Here are some tips to turn customers into fans:
- Continuously woo your customers
- Build and cultivate lifetime relationships
- Make it fun and straightforward to do business with you
- Create a theatre around your products or services. Make your education and delivery more entertaining.
- Build processes guaranteeing a consistent delivery of a WOW experience.
Ben Greenfield, a biohacker and fitness coach, never fails to WOW his followers. His recent email to make a mouth-watering dessert out of healthy ingredients sets a perfect example of W.O.W. customer experience.
To deliver an experience like this, you have to keep digging into your customers’ pain points and providing solutions via your products or services.
Customer Lifetime Value
You can continue the flow of income through your existing clientele. Some remarkable ways to do so are:
- Upsell additional products or services.
- Raise the prices along with the quality.

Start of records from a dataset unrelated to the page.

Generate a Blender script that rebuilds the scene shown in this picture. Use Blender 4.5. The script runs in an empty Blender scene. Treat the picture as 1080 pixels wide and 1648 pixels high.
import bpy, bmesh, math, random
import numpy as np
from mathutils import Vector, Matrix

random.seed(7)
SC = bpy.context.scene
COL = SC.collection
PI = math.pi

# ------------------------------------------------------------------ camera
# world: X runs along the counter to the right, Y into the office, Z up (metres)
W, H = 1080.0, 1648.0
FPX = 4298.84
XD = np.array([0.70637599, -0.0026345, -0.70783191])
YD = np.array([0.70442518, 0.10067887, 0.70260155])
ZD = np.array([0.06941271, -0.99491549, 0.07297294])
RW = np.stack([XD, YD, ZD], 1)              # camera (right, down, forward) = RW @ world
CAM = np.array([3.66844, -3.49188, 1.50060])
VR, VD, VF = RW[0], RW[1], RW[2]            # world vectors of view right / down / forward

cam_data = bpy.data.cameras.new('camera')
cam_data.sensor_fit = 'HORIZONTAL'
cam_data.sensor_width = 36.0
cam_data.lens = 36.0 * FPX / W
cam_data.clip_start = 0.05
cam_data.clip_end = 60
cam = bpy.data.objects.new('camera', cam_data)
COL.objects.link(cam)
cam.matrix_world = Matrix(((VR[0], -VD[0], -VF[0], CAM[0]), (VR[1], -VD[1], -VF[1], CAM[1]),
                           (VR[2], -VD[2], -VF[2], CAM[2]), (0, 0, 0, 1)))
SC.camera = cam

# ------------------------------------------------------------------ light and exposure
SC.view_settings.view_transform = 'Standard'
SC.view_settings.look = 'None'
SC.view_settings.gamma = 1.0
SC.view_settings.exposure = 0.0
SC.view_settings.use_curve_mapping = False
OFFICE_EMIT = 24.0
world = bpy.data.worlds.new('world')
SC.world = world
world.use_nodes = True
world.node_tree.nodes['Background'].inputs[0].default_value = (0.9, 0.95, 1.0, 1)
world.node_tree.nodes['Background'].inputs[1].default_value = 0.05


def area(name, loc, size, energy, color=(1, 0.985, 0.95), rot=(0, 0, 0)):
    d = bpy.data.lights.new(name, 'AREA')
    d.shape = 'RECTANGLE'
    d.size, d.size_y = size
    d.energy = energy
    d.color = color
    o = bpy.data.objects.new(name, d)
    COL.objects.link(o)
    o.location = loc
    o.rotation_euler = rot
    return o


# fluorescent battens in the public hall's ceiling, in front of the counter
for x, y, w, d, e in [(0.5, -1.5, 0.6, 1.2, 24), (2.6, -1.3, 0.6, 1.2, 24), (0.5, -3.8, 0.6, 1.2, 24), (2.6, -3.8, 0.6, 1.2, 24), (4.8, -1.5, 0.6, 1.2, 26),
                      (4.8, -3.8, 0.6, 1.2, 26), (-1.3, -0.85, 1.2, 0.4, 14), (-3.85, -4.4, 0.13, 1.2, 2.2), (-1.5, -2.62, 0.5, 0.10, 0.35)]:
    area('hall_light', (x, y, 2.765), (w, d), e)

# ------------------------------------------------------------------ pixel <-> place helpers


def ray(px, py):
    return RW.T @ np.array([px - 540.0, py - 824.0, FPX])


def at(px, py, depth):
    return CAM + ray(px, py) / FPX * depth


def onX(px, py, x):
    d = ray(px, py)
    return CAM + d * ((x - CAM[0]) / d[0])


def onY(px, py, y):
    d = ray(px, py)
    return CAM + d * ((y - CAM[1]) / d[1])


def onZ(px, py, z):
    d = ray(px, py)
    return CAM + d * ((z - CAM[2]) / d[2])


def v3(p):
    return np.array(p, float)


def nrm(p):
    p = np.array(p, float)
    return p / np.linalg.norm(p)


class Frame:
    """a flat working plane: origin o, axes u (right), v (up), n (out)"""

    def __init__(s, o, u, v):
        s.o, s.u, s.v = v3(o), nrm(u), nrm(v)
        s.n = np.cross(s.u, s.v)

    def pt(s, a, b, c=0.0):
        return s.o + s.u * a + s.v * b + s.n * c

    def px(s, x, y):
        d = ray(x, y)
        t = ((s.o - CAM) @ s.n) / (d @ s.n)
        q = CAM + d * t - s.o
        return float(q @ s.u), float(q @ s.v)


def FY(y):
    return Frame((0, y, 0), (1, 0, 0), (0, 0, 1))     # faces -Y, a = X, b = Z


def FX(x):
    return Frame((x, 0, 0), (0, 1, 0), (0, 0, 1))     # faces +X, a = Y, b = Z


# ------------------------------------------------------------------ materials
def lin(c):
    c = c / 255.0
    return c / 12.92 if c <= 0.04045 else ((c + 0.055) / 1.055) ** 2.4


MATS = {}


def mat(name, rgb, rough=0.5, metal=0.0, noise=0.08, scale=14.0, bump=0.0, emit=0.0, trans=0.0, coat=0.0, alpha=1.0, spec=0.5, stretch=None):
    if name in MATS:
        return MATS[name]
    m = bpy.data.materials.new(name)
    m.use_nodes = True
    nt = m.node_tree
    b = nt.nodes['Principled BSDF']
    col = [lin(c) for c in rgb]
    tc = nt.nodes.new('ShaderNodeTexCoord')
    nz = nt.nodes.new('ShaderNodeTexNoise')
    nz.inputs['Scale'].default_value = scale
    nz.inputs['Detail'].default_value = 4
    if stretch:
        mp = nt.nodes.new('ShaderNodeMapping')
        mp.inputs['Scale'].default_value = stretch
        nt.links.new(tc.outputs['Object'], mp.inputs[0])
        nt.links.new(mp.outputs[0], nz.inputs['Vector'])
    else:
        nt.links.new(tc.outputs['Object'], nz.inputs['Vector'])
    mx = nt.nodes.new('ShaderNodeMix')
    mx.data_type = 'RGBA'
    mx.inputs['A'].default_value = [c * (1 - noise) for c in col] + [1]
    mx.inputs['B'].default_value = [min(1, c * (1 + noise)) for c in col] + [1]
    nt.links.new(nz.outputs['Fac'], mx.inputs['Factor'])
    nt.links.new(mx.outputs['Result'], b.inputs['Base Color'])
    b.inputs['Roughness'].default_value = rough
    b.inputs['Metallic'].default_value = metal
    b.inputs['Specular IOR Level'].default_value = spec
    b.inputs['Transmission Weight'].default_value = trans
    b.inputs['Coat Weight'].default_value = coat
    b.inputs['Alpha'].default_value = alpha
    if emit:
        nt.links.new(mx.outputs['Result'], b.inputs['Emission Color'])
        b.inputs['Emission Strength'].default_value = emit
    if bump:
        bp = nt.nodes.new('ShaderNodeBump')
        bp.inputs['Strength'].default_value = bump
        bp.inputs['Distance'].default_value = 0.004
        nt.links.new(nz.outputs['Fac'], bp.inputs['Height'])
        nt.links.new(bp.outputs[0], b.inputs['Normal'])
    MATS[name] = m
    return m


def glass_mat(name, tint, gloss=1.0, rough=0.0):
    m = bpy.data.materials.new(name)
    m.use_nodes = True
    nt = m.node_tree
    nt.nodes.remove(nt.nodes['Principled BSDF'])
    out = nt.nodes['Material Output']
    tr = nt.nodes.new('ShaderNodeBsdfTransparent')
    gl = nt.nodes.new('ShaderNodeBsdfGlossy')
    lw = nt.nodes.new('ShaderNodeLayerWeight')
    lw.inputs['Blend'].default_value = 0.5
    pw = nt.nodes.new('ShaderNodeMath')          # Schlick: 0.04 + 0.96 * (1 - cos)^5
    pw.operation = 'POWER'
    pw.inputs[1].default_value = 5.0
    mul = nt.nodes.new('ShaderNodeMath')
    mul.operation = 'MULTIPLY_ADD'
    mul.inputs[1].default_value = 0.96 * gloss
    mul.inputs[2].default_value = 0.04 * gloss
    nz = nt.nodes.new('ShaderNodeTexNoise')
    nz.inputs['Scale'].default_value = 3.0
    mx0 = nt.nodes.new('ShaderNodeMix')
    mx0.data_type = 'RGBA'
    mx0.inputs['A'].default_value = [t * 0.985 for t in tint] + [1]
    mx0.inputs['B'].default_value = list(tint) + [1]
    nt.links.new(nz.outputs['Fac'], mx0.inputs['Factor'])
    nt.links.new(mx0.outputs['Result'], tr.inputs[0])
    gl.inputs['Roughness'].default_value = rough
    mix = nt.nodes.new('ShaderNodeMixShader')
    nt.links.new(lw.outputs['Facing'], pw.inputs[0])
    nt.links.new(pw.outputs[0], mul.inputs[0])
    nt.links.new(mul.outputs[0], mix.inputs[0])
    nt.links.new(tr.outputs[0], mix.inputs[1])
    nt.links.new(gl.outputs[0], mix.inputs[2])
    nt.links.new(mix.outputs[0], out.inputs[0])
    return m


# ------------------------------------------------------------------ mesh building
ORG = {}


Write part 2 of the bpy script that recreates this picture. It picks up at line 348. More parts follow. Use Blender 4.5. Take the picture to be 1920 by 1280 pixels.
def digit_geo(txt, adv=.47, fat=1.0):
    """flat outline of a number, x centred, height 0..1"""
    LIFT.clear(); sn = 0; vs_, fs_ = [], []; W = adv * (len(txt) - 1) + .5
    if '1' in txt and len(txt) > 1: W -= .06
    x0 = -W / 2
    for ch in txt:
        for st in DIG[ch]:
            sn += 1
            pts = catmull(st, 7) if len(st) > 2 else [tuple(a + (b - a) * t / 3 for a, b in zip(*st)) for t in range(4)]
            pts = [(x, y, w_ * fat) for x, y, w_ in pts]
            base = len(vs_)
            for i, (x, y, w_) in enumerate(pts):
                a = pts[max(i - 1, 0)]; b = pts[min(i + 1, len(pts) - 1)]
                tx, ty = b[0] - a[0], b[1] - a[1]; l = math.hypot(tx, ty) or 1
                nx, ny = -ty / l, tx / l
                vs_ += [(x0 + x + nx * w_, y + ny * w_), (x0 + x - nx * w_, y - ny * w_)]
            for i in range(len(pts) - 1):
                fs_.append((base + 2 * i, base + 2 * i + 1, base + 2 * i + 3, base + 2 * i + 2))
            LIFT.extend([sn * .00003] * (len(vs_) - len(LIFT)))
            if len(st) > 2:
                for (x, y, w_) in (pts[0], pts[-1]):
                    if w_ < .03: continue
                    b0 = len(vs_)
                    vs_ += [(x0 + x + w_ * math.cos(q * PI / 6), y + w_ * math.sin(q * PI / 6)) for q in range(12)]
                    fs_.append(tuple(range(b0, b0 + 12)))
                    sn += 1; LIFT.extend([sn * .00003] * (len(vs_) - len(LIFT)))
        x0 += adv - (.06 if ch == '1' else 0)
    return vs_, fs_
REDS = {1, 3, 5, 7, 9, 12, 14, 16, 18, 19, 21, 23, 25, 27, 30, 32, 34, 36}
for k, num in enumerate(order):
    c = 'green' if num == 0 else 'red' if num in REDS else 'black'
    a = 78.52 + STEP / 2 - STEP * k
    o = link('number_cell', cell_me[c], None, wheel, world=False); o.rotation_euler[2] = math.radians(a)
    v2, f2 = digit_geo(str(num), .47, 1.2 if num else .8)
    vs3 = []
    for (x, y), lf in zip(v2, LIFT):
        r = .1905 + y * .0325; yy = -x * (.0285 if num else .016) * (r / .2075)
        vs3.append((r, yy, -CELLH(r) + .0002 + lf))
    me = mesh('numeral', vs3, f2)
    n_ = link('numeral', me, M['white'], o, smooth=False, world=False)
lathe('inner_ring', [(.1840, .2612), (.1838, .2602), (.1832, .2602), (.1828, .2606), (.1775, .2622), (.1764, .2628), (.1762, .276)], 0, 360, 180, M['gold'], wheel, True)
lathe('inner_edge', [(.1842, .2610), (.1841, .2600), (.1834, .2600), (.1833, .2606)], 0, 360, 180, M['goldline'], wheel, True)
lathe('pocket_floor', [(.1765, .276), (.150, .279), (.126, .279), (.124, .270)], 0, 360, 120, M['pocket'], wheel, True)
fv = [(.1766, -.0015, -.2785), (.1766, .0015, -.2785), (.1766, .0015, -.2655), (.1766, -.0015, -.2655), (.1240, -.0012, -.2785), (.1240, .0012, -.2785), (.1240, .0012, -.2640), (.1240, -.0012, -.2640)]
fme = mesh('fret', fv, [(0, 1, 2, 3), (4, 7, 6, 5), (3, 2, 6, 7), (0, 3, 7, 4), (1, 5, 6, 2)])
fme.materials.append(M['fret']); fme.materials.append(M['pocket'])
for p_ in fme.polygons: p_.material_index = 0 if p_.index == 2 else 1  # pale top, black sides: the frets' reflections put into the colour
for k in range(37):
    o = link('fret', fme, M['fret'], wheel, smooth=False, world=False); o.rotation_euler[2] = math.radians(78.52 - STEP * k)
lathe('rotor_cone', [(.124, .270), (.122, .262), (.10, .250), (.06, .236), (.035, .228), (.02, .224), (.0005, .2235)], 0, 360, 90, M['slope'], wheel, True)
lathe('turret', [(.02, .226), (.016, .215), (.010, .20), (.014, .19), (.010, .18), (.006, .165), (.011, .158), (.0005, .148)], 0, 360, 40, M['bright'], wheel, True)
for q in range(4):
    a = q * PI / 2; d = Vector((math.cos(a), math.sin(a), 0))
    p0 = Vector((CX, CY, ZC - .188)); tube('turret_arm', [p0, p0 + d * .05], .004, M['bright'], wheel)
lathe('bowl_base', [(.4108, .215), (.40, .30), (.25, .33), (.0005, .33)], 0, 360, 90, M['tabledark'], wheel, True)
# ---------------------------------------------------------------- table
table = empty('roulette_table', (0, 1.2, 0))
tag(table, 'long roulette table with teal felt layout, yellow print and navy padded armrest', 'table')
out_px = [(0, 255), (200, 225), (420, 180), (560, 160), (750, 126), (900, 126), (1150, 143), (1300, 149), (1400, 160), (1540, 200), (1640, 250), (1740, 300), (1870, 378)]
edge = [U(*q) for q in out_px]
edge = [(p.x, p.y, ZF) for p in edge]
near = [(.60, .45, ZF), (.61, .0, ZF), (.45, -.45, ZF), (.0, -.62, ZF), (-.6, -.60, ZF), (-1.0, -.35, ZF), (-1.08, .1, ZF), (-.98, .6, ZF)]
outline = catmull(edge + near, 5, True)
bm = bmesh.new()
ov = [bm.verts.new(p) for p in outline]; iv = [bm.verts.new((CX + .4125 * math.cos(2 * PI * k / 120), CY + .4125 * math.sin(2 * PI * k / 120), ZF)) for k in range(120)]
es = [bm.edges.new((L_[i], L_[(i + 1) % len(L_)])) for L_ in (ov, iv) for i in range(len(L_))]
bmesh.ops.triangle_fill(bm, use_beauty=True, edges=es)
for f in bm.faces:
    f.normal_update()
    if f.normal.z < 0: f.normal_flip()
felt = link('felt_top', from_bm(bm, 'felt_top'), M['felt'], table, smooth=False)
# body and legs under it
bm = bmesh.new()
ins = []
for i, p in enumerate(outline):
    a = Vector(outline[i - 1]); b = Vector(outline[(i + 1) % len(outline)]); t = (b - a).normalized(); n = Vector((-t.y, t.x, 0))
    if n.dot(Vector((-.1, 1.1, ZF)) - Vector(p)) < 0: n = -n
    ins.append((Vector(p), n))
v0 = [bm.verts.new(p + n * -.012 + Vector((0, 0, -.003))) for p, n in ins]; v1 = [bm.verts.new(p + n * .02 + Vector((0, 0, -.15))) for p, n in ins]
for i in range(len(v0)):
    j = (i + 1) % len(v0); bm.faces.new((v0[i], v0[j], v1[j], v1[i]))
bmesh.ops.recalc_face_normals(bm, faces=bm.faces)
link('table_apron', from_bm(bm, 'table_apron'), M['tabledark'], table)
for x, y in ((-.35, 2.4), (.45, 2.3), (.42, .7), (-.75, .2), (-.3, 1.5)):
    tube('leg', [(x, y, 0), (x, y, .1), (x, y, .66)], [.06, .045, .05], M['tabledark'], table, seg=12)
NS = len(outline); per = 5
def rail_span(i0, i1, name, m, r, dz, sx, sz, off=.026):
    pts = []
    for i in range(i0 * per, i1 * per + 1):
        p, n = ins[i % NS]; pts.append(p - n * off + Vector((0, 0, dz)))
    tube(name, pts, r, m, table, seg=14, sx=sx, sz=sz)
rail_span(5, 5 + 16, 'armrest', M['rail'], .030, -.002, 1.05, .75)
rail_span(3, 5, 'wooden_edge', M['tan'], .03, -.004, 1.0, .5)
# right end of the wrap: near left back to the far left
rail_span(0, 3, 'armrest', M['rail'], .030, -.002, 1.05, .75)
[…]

- Transform from low-cost to high-cost products with other functionality.
- Revive your past customers with new versions of your products or services.
Referrals
Your existing customer base is the foundation of your new customers.
Take actions that stimulate referrals.
- Ask satisfied customers to refer to your products or services.
- Offer discounts, vouchers, and gifts in exchange for referrals.
Bringing it all together
You can leverage the One Page Marketing Plan as the fastest path to earnings. It helps you reach out to interested leads, turn them into buyers, increase the frequency of transactions per customer, and transform them into raving fans.
Start designing your marketing plan now and see the results yourself.